## Provided data
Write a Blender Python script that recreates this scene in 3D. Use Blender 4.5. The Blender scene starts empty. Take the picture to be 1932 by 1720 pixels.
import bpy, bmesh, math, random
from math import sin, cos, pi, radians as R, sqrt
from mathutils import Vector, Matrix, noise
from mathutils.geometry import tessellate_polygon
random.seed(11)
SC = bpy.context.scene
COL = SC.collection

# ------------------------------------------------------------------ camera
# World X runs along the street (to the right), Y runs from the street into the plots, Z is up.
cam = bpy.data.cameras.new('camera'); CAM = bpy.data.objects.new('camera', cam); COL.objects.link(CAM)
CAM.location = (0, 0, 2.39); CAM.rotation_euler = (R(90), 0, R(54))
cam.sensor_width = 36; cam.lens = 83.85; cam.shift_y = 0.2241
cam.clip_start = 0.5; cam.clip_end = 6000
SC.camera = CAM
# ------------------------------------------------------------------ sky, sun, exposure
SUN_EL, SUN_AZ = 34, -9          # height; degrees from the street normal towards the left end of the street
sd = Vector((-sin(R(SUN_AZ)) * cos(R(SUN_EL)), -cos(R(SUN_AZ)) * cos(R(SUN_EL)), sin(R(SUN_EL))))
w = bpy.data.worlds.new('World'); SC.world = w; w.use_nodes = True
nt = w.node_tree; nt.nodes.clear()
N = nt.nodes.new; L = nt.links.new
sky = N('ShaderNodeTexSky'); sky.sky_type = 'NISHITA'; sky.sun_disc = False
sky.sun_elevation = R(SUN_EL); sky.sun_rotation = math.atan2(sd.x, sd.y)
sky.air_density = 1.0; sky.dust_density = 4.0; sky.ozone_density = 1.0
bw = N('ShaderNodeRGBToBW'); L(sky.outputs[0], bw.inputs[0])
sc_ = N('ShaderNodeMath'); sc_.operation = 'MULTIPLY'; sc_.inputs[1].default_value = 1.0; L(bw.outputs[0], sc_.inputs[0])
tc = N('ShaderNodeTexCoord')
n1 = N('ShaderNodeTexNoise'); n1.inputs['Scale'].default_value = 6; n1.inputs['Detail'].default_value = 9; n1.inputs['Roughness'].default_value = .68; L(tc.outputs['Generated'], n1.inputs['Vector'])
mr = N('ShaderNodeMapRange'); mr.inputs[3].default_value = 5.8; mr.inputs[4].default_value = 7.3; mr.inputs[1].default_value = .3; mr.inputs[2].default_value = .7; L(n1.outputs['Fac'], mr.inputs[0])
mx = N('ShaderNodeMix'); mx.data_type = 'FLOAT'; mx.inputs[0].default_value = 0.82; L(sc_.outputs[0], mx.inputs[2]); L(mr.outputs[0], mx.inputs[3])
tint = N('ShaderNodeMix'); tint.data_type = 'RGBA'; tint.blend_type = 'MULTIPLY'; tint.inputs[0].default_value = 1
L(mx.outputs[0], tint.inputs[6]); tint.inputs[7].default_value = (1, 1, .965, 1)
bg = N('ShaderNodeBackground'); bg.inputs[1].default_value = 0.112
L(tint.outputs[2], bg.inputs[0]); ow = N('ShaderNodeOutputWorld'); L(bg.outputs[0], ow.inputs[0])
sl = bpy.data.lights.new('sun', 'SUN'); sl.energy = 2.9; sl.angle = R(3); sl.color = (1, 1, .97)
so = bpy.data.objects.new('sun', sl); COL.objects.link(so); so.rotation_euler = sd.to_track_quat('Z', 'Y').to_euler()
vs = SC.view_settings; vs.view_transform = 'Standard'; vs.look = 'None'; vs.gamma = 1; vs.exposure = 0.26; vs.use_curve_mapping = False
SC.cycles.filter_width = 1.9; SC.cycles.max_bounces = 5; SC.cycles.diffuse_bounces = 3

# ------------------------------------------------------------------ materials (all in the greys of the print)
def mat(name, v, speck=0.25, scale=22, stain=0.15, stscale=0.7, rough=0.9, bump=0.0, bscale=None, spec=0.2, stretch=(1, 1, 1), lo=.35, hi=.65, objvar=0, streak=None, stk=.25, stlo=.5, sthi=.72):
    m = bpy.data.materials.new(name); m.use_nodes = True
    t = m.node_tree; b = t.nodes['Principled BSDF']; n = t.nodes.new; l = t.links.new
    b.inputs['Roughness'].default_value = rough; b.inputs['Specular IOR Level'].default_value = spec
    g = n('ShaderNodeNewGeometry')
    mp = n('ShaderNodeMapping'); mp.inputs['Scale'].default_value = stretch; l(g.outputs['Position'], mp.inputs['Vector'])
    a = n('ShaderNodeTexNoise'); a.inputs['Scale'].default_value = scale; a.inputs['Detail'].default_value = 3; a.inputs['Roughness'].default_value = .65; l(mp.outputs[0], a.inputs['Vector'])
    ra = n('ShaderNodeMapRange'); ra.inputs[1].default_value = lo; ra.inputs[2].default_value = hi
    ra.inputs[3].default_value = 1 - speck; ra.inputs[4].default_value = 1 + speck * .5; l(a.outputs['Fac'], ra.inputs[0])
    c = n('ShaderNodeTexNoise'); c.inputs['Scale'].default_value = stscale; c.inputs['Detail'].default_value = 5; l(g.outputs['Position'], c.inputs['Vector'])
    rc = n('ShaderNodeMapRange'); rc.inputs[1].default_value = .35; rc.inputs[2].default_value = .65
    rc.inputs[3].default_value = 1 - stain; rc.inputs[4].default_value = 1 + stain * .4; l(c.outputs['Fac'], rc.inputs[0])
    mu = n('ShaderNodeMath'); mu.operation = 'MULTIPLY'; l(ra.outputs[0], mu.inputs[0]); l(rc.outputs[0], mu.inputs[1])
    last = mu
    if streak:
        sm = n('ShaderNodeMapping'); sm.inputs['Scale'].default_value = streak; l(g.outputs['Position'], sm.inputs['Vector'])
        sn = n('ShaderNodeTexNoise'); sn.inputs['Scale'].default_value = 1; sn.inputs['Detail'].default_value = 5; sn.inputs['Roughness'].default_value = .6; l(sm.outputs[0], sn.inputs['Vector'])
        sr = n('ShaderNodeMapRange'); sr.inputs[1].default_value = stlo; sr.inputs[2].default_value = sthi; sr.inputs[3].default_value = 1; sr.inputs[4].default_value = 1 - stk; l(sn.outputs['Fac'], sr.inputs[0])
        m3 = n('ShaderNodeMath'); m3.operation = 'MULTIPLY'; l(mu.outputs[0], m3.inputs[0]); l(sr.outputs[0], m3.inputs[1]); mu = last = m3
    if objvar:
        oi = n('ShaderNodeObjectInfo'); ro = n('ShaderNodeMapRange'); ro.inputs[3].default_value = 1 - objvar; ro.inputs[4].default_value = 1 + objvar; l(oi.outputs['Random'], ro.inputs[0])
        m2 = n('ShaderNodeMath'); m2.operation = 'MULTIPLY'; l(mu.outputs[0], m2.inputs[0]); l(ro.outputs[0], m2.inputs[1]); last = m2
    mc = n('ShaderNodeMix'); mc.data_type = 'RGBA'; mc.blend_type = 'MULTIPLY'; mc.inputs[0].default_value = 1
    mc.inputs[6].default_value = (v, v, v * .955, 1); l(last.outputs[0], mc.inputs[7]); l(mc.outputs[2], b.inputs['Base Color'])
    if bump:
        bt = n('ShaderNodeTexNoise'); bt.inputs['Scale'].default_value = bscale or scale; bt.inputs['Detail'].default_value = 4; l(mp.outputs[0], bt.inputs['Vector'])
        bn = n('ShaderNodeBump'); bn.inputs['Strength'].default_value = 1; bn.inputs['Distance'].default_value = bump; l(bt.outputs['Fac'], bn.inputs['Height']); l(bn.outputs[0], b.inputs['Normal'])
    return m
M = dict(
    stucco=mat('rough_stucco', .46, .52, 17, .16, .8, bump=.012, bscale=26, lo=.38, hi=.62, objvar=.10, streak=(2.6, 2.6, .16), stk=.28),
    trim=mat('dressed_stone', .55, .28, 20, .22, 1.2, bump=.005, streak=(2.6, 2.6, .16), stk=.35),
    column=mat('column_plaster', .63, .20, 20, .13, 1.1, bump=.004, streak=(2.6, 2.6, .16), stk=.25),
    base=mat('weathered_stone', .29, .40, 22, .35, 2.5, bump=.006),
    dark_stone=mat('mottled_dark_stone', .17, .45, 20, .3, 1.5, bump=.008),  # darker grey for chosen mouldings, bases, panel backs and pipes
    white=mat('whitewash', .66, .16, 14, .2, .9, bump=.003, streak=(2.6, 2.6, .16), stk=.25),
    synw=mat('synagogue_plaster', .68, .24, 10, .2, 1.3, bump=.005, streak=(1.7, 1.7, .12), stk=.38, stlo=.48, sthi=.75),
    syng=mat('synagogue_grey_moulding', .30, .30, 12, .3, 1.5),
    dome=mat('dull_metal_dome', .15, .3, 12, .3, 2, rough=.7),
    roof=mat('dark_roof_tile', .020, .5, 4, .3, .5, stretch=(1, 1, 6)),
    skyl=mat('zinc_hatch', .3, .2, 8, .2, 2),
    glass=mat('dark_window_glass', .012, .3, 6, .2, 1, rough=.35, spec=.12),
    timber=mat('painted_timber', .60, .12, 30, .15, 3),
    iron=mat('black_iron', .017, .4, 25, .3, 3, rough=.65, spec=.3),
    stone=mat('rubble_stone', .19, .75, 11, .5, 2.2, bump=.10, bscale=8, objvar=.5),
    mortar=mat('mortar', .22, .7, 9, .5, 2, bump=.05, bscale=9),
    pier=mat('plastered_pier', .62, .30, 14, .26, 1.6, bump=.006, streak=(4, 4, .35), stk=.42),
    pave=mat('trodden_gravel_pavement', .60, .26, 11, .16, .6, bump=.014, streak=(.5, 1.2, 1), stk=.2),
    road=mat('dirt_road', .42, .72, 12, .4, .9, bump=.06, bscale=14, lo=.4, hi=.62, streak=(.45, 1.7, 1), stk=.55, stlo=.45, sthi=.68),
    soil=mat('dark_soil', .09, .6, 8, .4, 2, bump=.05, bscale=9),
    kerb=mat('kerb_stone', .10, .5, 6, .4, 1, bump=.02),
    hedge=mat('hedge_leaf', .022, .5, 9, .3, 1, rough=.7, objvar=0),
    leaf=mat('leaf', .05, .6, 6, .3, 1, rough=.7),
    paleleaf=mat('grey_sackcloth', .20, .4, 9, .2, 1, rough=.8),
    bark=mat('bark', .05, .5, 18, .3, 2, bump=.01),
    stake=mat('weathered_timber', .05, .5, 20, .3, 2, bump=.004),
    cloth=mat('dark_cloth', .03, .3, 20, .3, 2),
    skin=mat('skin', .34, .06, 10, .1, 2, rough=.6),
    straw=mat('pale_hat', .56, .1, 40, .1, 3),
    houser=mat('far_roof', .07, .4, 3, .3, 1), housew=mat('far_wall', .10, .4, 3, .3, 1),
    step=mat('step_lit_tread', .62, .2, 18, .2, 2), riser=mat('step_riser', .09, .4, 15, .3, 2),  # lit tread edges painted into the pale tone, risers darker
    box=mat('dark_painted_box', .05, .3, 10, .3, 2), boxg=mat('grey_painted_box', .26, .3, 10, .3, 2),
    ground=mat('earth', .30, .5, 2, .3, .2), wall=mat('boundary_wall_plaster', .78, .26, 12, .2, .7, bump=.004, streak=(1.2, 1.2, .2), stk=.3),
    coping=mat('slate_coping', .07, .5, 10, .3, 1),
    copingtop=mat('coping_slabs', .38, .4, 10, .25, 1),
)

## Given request
Each line from the top of the material above through the line with "COL = SC.collection" must be echoed exactly, and no other line.

## Result of the task
Write a Blender Python script that recreates this scene in 3D. Use Blender 4.5. The Blender scene starts empty. Take the picture to be 1932 by 1720 pixels.
import bpy, bmesh, math, random
from math import sin, cos, pi, radians as R, sqrt
from mathutils import Vector, Matrix, noise
from mathutils.geometry import tessellate_polygon
random.seed(11)
SC = bpy.context.scene
COL = SC.collection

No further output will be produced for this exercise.